[begin Material provided]

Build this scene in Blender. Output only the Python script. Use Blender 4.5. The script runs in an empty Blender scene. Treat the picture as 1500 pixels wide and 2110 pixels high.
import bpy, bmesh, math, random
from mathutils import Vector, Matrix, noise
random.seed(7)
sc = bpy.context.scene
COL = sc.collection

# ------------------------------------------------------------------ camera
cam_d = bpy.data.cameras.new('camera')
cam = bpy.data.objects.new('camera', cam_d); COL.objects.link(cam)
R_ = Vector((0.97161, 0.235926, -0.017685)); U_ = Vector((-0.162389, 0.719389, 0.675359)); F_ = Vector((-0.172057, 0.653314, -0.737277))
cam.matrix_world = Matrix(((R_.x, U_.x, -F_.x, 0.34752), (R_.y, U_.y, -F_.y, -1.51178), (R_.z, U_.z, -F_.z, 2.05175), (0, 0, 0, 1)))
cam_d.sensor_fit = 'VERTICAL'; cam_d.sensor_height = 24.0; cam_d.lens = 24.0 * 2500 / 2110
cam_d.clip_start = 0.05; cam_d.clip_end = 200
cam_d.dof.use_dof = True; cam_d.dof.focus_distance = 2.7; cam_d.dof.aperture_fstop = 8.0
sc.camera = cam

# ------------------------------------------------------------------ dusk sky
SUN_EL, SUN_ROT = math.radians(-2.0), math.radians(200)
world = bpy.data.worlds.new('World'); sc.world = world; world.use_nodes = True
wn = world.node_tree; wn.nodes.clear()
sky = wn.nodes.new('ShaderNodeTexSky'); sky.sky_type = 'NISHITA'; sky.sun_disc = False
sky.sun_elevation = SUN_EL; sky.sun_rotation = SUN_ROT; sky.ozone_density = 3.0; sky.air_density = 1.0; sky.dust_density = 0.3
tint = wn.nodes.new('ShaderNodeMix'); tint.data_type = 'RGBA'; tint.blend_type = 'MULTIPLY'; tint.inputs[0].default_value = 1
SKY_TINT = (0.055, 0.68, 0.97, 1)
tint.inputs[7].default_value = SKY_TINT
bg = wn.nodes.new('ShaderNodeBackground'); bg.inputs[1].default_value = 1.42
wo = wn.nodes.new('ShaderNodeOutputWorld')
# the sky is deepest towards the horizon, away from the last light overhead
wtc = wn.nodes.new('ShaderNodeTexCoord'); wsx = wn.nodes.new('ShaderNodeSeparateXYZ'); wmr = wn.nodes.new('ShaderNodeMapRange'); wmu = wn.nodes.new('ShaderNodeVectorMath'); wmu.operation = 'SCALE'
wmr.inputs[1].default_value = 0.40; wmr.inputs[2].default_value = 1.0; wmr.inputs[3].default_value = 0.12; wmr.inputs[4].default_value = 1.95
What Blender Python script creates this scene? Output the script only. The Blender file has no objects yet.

[end Material provided]

● **What is required**: Repeat the entries above exactly, beginning at their first line and ending with the line that contains "COL = sc.collection", with nothing added.

● **Output below**:
Build this scene in Blender. Output only the Python script. Use Blender 4.5. The script runs in an empty Blender scene. Treat the picture as 1500 pixels wide and 2110 pixels high.
import bpy, bmesh, math, random
from mathutils import Vector, Matrix, noise
random.seed(7)
sc = bpy.context.scene
COL = sc.collection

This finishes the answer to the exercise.